Our language has finally cast out most of its demons, and words that once promoted hate towards minority groups have—rightly—been relegated from everyday discourse. The ancient lexicon of hate speech—which, as Simon Lancaster explains on p30, has so often gone hand-inhand with physical violence—is today heard less often. Travellers and transgender people have finally earned the right to hear others describe them in the same way that they describe themselves.
Even language that isn’t obviously nasty has been tidied up.
“Housewives” are no more: they have become stay-at-home mothers.
The revolution might seem complete.
But listen a little more closely, and you will find that among those fluent in the new more polite language are those for whom the traditional spirit of hate is alive and well. Across the UK, Europe and America, mainstream pundits, instead of labelling others “savages,” as they might have a hundred years ago, now speak of protecting “our civilisation.” They “defend secular culture from the threat of immigration,” whereas their counterparts 40 years ago would have warned of having a “nigger for a neighbour.”

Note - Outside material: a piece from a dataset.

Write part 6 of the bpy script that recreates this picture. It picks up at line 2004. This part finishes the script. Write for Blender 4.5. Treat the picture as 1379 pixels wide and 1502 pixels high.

This is the real political correctness gone mad: sanitised language being used to dress up vicious attitudes. Newly-polite preachers of hate are, they claim, interested in putting newcomers in their place not because they enjoy it, but in order to protect native workers from globalisation. The co-option of progressive language for exclusionary and reactionary ends has duped and confused us, leading many to conclude that the politics in western democracies is no longer about policy, only culture.